In Arizona, Blake Masters and Kari Lake Embrace Bad Border Policies
The anti-immigrant tenor of the state's GOP candidates is keeping reasonable conversations about border security out of reach.
Last week, Rep. Paul Gosar (R–Ariz.), who's running unopposed for reelection in Arizona's 9th congressional district, was caught in a covertly recorded video seemingly expressing sympathy to people who claimed they'd been shooting at undocumented immigrants.
"We've shot at them," the man, an undercover activist, told Gosar. "I'm worried that the Democrats are gonna send me to jail." Gosar replied, "They have more rights than we do."
"I might've hit someone," the man said before thanking Gosar for his work. "Say a prayer because this country needs you," the congressman replied. "There's a bunch of people that are ready to go into action."
Gosar, who's previously proposed a 10-year moratorium on all immigration, is part of an Arizona GOP that's taken an increasingly militant turn on migrants and the border.
With Election Day less than one week away, the results of Arizona's midterm races could shake up both national politics and recent statewide trends. Immigration has emerged as a central plank for high-profile Republican candidates, including Senate candidate Blake Masters and gubernatorial candidate Kari Lake, who routinely lean into their party's worst impulses. Their platforms include policies that are legally fraught and unlikely to solve persistent problems at the border.
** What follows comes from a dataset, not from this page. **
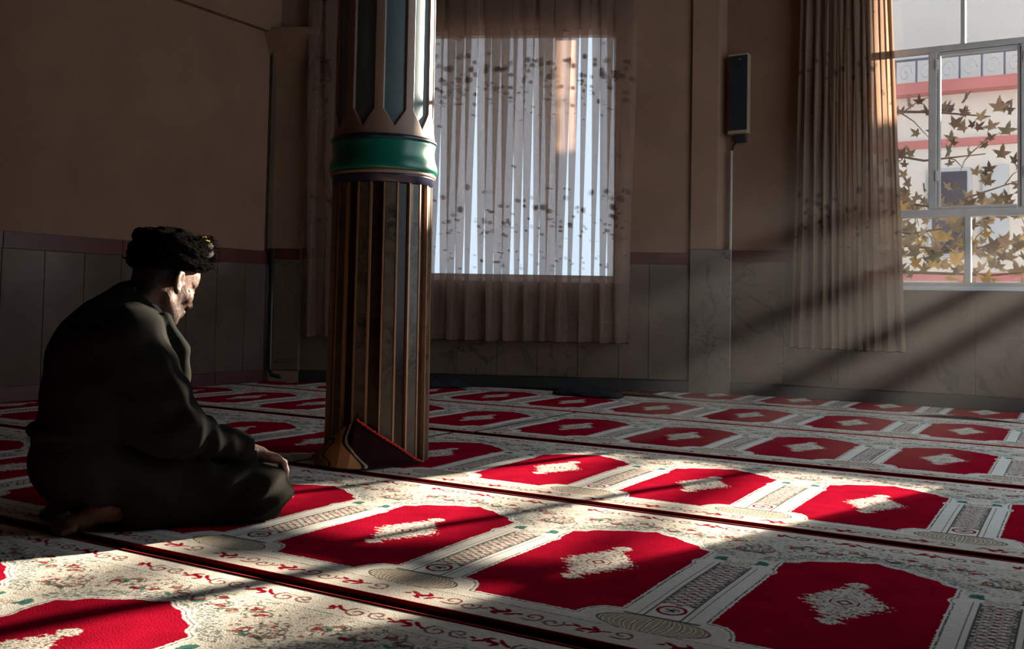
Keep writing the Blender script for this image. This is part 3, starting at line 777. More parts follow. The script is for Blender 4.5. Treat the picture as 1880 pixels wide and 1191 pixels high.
def curtain(name, T, a0, a1, z0, z1, folds, amp, over, mat, bands, seed, label, top_in=0.0, side_top=(0, 0)):
    rg = np.random.default_rng(seed)
    nu, nv = folds * 28, 400
    s = np.linspace(0, 1, nu); v = np.linspace(0, 1, nv)      # v = 0 bottom
    w = rg.uniform(.65, 1.4, folds); cum = np.concatenate([[0], np.cumsum(w)]); cum /= cum[-1]
    ph = np.interp(s, cum, np.arange(folds + 1))              # fold phase
    ampf = np.interp(ph, np.arange(folds + 1), rg.uniform(.6, 1.25, folds + 1))
    S, Vv = np.meshgrid(s, v)
    P = np.meshgrid(ph, v)[0]; AF = np.meshgrid(ampf, v)[0]
    grow = .45 + .75 * Vv                                     # folds close up towards the heading, open towards the hem
    sway = .03 * np.sin(Vv * 2.6 + P * .7) * (1 - Vv)
    A = a0 + (a1 - a0) * S + over * (a1 - a0) / folds * np.sin(2 * math.pi * P * 2) * grow * .5 * AF + sway * (a1 - a0) / folds * 2
    A = A + (np.interp(S, [0, 1], [side_top[0], side_top[1]])) * Vv
    O = amp * np.sin(2 * math.pi * P + .35 * np.sin(Vv * 5 + P)) * AF * (.75 + .25 * (1 - Vv)) + .004 * np.sin(Vv * 17 + P * 3)
    Z = z0 + (z1 - z0) * Vv + .004 * np.sin(2 * math.pi * P) * (1 - Vv)
    co = np.array([T(a, o_, z) for a, o_, z in zip(A.ravel(), O.ravel(), Z.ravel())])
    idx = np.arange(nu * nv).reshape(nv, nu)
    f = np.stack([idx[:-1, :-1], idx[:-1, 1:], idx[1:, 1:], idx[1:, :-1]], -1).reshape(-1, 4)
    # printed leaves: clusters in bands, measured in cloth width so that they follow the folds
    cw = (a1 - a0) * (1.25 + over * .4); pr = np.zeros(nu * nv); cl = (A - a0).ravel(); zz = Z.ravel()
    for (za, zb, n, rmin, rmax, dens) in bands:
        for _ in range(int(n * (a1 - a0) * 1.9)):
            cx = rg.uniform(0, a1 - a0); cz = za + (zb - za) * rg.random() ** dens; r_ = 1.2 * rg.uniform(rmin, rmax) * (1.0 if cz > (za + zb) / 2 else .7)
            an = rg.uniform(-.6, .6); dx = cl - cx; dz = zz - cz
            x_ = dx * math.cos(an) + dz * math.sin(an); y_ = -dx * math.sin(an) + dz * math.cos(an)
            pr = np.maximum(pr, np.clip(1.6 - 1.6 * np.hypot(x_ / (r_ * .72), y_ / r_), 0, 1) * rg.uniform(.45, .95))
    me = mesh_from('drape', co, f, mat, True)
    at = me.color_attributes.new('print', 'FLOAT_COLOR', 'POINT')
    at.data.foreach_set('color', np.repeat(pr[:, None], 4, 1).astype(np.float32).ravel())
    c0 = co.min(0)
    root = empty(name, tuple(T((a0 + a1) / 2, 0, z0)), label=label, cat='curtain')
    o = obj('drape', me, root); o.matrix_parent_inverse = Matrix.Translation(-Vector(root.location))
    hem = MB().tube([tuple(p) for p in co.reshape(nv, nu, 3)[1, ::3]], 0.004, 5).build('hem', mat, root, True); hem.matrix_parent_inverse = Matrix.Translation(-Vector(root.location))
    hme = hem.data; ha = hme.color_attributes.new('print', 'FLOAT_COLOR', 'POINT')
    return root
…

Both Masters and Lake say they will finish the construction of former President Donald Trump's border wall, which currently covers about 245 miles of Arizona's 373-mile border with Mexico. Trump's project cost roughly $20 million per mile to construct, dwarfing the cost of reinforcements installed under the Bush and Obama administrations. Despite that expense, the wall hasn't thwarted illegal migration. Immigrants have been able to climb over it with ladders, cut through it with cheap tools, and tunnel under it. With fewer legal migration pathways and a far more fortified border, the number of migrants injured or killed as they fell from the wall spiked.
Renewed border wall construction could end up hurting Arizona communities, including private landowners robbed of their land by eminent domain and Native Americans who've had their sovereignty violated despite explicit opposition. Lake says she'll veto "any budget that fails to fully fund the border wall's completion," despite the economic and political costs she might incur.
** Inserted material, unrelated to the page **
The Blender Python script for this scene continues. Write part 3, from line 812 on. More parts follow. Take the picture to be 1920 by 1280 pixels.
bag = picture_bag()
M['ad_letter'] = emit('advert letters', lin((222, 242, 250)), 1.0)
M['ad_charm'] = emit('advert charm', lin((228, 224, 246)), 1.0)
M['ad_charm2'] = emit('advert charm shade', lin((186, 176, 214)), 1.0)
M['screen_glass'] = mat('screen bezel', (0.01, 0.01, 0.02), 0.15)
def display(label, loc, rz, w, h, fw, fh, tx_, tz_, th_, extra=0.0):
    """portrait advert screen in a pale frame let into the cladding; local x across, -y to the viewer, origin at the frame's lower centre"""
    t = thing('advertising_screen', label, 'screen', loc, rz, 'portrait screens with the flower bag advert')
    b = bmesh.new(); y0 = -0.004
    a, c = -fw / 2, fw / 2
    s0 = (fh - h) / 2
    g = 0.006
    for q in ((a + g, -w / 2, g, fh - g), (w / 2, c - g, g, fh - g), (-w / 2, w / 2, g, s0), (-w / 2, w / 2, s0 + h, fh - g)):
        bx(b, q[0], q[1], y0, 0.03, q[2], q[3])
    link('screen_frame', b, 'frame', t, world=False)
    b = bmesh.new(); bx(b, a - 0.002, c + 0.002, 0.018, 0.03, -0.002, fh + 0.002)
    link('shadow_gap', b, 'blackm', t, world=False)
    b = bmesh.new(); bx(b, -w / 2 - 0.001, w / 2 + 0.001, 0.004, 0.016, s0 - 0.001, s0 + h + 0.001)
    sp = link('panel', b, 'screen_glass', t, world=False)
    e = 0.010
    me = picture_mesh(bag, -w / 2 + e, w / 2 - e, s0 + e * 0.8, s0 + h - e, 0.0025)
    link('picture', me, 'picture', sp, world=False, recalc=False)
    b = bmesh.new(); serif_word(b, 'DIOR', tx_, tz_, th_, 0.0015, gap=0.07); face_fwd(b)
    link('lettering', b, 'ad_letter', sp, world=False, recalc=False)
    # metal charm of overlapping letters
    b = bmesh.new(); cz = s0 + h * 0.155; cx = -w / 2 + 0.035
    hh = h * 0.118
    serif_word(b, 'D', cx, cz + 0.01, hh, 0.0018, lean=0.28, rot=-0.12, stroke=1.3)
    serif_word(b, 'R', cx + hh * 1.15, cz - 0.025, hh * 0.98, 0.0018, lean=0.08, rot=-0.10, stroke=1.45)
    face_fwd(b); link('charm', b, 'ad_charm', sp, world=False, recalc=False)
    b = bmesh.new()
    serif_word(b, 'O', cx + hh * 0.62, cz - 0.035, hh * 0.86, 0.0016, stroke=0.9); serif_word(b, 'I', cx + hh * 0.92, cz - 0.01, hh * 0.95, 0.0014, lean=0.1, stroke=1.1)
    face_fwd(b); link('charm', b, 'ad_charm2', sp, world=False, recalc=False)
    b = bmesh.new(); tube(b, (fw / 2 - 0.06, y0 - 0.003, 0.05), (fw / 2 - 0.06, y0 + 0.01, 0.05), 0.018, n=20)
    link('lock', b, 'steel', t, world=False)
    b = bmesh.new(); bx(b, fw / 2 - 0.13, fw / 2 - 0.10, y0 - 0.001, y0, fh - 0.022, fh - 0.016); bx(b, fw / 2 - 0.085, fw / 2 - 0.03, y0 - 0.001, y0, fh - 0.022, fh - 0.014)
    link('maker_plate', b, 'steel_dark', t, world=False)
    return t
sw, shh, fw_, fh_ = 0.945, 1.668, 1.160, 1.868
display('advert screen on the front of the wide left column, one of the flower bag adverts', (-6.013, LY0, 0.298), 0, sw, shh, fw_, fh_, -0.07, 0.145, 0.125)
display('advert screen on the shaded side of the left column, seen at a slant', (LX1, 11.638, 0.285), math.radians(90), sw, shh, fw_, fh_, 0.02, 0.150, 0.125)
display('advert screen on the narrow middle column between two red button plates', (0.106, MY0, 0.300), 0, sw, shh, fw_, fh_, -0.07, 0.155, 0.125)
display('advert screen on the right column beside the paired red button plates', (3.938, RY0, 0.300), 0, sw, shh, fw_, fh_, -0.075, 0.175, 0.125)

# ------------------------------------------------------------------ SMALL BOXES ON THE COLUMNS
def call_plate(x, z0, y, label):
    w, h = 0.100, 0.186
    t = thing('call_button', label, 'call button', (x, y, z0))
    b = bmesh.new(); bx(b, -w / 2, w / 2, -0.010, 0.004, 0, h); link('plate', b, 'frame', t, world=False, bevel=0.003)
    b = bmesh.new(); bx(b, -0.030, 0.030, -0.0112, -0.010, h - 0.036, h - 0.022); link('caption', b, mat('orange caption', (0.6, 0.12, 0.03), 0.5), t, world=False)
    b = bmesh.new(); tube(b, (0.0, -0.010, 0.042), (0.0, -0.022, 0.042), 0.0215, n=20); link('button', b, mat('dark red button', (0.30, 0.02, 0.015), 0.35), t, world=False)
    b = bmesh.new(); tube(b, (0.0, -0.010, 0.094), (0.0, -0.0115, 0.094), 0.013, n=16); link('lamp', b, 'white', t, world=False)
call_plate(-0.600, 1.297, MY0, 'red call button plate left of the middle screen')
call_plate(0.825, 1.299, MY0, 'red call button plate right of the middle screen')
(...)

Lake and Masters see illegal immigration as an "invasion" to be combated. "It's time to militarize this border," Masters said in a campaign ad. Lake's first "solution" to secure the border involves invoking Article I, Section 10 of the U.S. Constitution "to fend off the invasion at our southern border in the absence of federal protection." She claims this will allow Arizona—and "a compact of like-minded states"—to "arrest illegal immigrants" and "return them back across the border."
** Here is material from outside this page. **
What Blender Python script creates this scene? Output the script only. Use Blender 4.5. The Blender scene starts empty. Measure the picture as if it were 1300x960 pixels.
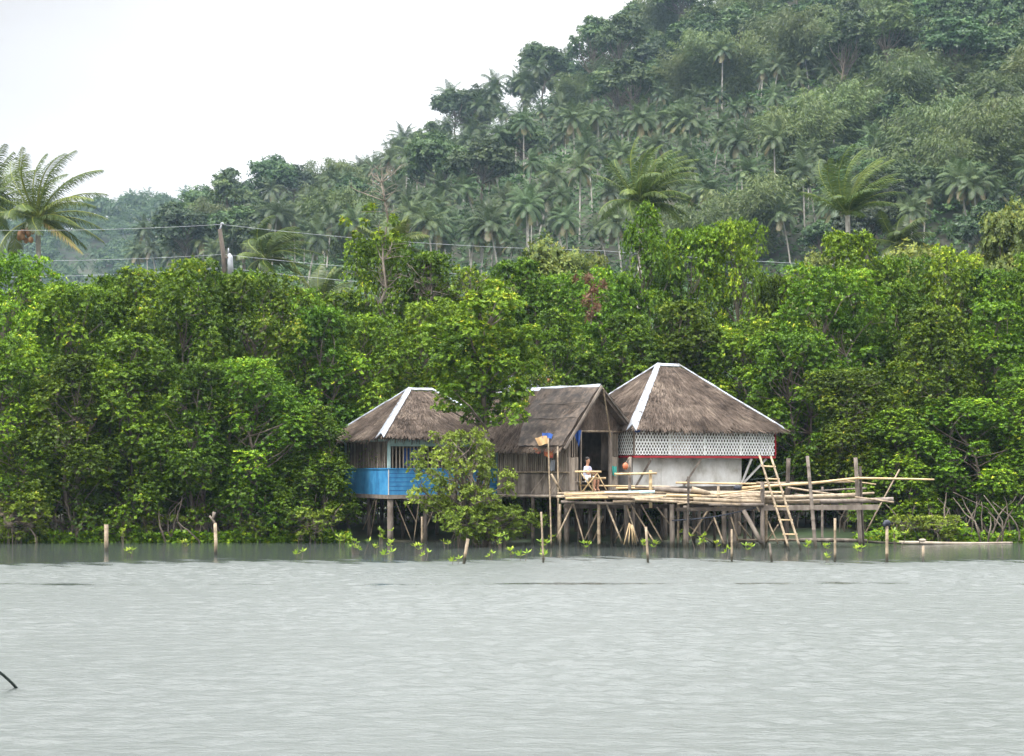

As David Bier, associate director of immigration studies at the Cato Institute, explained for Reason last year, the Constitution does indeed require "the federal government to protect against an 'invasion'—what every court that has reviewed the question has interpreted to mean an 'armed hostility from another political entity.'" Further, "the Constitutional Convention debates connected the power to repel invasions with the power to raise armies."
Incoming migrants seeking safety and economic opportunity do not match the Founding Fathers' concept—nor any modern one—of an invasion. As Bier wrote, migrants "want to be us, not conquer us." Lake's misinterpretation of the Constitution could be truly damaging: It severely distorts the nature of the people crossing the border, reinforces anti-immigrant animus, and could help open the door to an extraordinary allocation of state funds toward misguided enforcement schemes.
Washington could be doing plenty more to restore asylum and expand work visa access, which would help make migration flows more predictable and help reduce illegal migration. That's something Masters could work on if elected, though his legal immigration plans include "we want good immigrants, not bad ones" with no actual call for the U.S. to accept more legal immigrants than it currently does.
For Masters, who in a now-deleted sentence on his campaign website argued that "the Democrats dream of mass amnesty, because they want to import a new electorate," it's a particularly disappointing turn. The erstwhile libertarian-leaner, according to Jewish Insider, once blogged under a pseudonym that "illegal immigration is an ethical contradiction in terms," arguing that "'unrestricted' immigration is the only choice." Certain migration patterns aren't illegal "because this makes rational or ethical sense, but because a State or some form of Government so declared them," he wrote.
GOP candidates' militant fixation on the border also doesn't reflect voter preferences. In a September Marist poll of registered voters in Arizona, just 13 percent of voters ranked immigration as their top issue when thinking about the midterms, putting it in fourth place behind inflation (36 percent), preserving democracy (26 percent), and abortion (15 percent). Though 24 percent of Republicans listed immigration as their number one issue, twice as many said inflation was their top priority.
With one-third of Arizona's electorate composed of independent and third-party voters, Republicans will need to look beyond their party's base to win seats. Unfortunately for moderate and liberty-minded voters, the anti-immigrant tenor of the Arizona GOP pushes reasonable conversations about border security out of reach.